YOUR GOAL — Your task is to quote the material that follows, in full and exactly.
▼
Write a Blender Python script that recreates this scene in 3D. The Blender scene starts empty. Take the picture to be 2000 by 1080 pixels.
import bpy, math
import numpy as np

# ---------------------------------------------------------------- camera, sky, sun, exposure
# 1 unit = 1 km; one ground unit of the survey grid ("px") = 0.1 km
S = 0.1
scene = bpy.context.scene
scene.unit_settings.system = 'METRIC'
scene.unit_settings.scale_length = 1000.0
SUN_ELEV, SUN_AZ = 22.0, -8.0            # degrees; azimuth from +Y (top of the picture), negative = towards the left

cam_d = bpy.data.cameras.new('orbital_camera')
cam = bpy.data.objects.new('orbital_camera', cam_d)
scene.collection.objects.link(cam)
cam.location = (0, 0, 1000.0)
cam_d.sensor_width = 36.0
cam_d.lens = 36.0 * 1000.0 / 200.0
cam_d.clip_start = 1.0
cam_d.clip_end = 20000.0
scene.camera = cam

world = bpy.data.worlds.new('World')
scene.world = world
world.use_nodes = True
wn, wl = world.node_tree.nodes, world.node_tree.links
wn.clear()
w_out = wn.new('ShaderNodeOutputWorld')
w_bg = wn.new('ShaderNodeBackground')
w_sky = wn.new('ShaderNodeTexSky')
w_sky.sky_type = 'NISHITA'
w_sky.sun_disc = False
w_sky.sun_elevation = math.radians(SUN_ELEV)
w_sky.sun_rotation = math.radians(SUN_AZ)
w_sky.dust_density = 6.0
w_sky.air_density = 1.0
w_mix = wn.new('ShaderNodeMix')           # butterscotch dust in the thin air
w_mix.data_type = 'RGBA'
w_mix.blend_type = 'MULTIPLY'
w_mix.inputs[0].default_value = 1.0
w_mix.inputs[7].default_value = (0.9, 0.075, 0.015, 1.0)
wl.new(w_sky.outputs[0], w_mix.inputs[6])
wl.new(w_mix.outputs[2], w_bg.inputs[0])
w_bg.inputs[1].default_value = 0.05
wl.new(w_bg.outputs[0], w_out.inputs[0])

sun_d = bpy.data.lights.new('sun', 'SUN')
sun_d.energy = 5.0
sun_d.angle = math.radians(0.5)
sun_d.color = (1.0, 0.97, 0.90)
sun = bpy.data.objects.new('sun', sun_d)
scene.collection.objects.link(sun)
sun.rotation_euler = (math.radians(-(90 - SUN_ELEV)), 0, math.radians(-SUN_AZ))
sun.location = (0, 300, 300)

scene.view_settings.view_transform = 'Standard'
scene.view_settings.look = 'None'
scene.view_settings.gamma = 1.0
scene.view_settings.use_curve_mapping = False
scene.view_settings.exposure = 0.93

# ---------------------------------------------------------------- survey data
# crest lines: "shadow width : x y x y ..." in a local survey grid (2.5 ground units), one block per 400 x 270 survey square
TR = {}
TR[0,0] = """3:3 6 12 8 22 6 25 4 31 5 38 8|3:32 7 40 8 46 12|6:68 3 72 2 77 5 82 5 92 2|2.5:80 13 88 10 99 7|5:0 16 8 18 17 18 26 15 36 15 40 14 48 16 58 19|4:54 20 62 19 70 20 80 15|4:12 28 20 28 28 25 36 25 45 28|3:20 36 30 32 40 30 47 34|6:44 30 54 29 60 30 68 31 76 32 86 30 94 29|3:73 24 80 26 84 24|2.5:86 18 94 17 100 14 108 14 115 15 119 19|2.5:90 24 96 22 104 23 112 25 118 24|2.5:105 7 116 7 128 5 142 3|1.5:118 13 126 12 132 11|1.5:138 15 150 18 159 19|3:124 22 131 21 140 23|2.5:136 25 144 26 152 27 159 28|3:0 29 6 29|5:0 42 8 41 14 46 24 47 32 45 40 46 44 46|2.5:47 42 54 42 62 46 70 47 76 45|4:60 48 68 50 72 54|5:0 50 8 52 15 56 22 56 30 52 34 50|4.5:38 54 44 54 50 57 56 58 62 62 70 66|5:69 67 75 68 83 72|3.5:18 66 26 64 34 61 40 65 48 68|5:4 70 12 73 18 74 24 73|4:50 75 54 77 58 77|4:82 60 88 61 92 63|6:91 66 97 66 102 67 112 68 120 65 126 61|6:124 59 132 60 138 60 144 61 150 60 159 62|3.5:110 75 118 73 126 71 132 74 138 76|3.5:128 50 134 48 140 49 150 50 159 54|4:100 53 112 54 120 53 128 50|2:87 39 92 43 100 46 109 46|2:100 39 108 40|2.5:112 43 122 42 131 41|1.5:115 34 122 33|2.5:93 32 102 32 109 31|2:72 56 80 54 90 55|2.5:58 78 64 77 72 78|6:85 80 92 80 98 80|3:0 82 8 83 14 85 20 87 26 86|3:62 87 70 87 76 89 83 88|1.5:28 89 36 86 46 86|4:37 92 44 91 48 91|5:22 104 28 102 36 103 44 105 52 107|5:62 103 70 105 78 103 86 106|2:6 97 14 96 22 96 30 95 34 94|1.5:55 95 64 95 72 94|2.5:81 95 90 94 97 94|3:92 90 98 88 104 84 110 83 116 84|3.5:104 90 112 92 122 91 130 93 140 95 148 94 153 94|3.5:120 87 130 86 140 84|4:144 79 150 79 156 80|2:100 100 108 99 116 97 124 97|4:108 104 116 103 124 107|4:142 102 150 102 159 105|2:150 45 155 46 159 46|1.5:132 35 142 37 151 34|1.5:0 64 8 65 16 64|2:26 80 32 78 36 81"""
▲
FINAL RESULT —
Write a Blender Python script that recreates this scene in 3D. The Blender scene starts empty. Take the picture to be 2000 by 1080 pixels.
import bpy, math
import numpy as np

# ---------------------------------------------------------------- camera, sky, sun, exposure
# 1 unit = 1 km; one ground unit of the survey grid ("px") = 0.1 km
S = 0.1
scene = bpy.context.scene
scene.unit_settings.system = 'METRIC'
scene.unit_settings.scale_length = 1000.0
SUN_ELEV, SUN_AZ = 22.0, -8.0            # degrees; azimuth from +Y (top of the picture), negative = towards the left

cam_d = bpy.data.cameras.new('orbital_camera')
cam = bpy.data.objects.new('orbital_camera', cam_d)
scene.collection.objects.link(cam)
cam.location = (0, 0, 1000.0)
cam_d.sensor_width = 36.0
cam_d.lens = 36.0 * 1000.0 / 200.0
cam_d.clip_start = 1.0
cam_d.clip_end = 20000.0
scene.camera = cam

world = bpy.data.worlds.new('World')
scene.world = world
world.use_nodes = True
wn, wl = world.node_tree.nodes, world.node_tree.links
wn.clear()
w_out = wn.new('ShaderNodeOutputWorld')
w_bg = wn.new('ShaderNodeBackground')
w_sky = wn.new('ShaderNodeTexSky')
w_sky.sky_type = 'NISHITA'
w_sky.sun_disc = False
w_sky.sun_elevation = math.radians(SUN_ELEV)
w_sky.sun_rotation = math.radians(SUN_AZ)
w_sky.dust_density = 6.0
w_sky.air_density = 1.0
w_mix = wn.new('ShaderNodeMix')           # butterscotch dust in the thin air
w_mix.data_type = 'RGBA'
w_mix.blend_type = 'MULTIPLY'
w_mix.inputs[0].default_value = 1.0
w_mix.inputs[7].default_value = (0.9, 0.075, 0.015, 1.0)
wl.new(w_sky.outputs[0], w_mix.inputs[6])
wl.new(w_mix.outputs[2], w_bg.inputs[0])
w_bg.inputs[1].default_value = 0.05
wl.new(w_bg.outputs[0], w_out.inputs[0])

sun_d = bpy.data.lights.new('sun', 'SUN')
sun_d.energy = 5.0
sun_d.angle = math.radians(0.5)
sun_d.color = (1.0, 0.97, 0.90)
sun = bpy.data.objects.new('sun', sun_d)
scene.collection.objects.link(sun)
sun.rotation_euler = (math.radians(-(90 - SUN_ELEV)), 0, math.radians(-SUN_AZ))
sun.location = (0, 300, 300)

scene.view_settings.view_transform = 'Standard'
scene.view_settings.look = 'None'
scene.view_settings.gamma = 1.0
scene.view_settings.use_curve_mapping = False
scene.view_settings.exposure = 0.93

# ---------------------------------------------------------------- survey data
# crest lines: "shadow width : x y x y ..." in a local survey grid (2.5 ground units), one block per 400 x 270 survey square
TR = {}
TR[0,0] = """3:3 6 12 8 22 6 25 4 31 5 38 8|3:32 7 40 8 46 12|6:68 3 72 2 77 5 82 5 92 2|2.5:80 13 88 10 99 7|5:0 16 8 18 17 18 26 15 36 15 40 14 48 16 58 19|4:54 20 62 19 70 20 80 15|4:12 28 20 28 28 25 36 25 45 28|3:20 36 30 32 40 30 47 34|6:44 30 54 29 60 30 68 31 76 32 86 30 94 29|3:73 24 80 26 84 24|2.5:86 18 94 17 100 14 108 14 115 15 119 19|2.5:90 24 96 22 104 23 112 25 118 24|2.5:105 7 116 7 128 5 142 3|1.5:118 13 126 12 132 11|1.5:138 15 150 18 159 19|3:124 22 131 21 140 23|2.5:136 25 144 26 152 27 159 28|3:0 29 6 29|5:0 42 8 41 14 46 24 47 32 45 40 46 44 46|2.5:47 42 54 42 62 46 70 47 76 45|4:60 48 68 50 72 54|5:0 50 8 52 15 56 22 56 30 52 34 50|4.5:38 54 44 54 50 57 56 58 62 62 70 66|5:69 67 75 68 83 72|3.5:18 66 26 64 34 61 40 65 48 68|5:4 70 12 73 18 74 24 73|4:50 75 54 77 58 77|4:82 60 88 61 92 63|6:91 66 97 66 102 67 112 68 120 65 126 61|6:124 59 132 60 138 60 144 61 150 60 159 62|3.5:110 75 118 73 126 71 132 74 138 76|3.5:128 50 134 48 140 49 150 50 159 54|4:100 53 112 54 120 53 128 50|2:87 39 92 43 100 46 109 46|2:100 39 108 40|2.5:112 43 122 42 131 41|1.5:115 34 122 33|2.5:93 32 102 32 109 31|2:72 56 80 54 90 55|2.5:58 78 64 77 72 78|6:85 80 92 80 98 80|3:0 82 8 83 14 85 20 87 26 86|3:62 87 70 87 76 89 83 88|1.5:28 89 36 86 46 86|4:37 92 44 91 48 91|5:22 104 28 102 36 103 44 105 52 107|5:62 103 70 105 78 103 86 106|2:6 97 14 96 22 96 30 95 34 94|1.5:55 95 64 95 72 94|2.5:81 95 90 94 97 94|3:92 90 98 88 104 84 110 83 116 84|3.5:104 90 112 92 122 91 130 93 140 95 148 94 153 94|3.5:120 87 130 86 140 84|4:144 79 150 79 156 80|2:100 100 108 99 116 97 124 97|4:108 104 116 103 124 107|4:142 102 150 102 159 105|2:150 45 155 46 159 46|1.5:132 35 142 37 151 34|1.5:0 64 8 65 16 64|2:26 80 32 78 36 81"""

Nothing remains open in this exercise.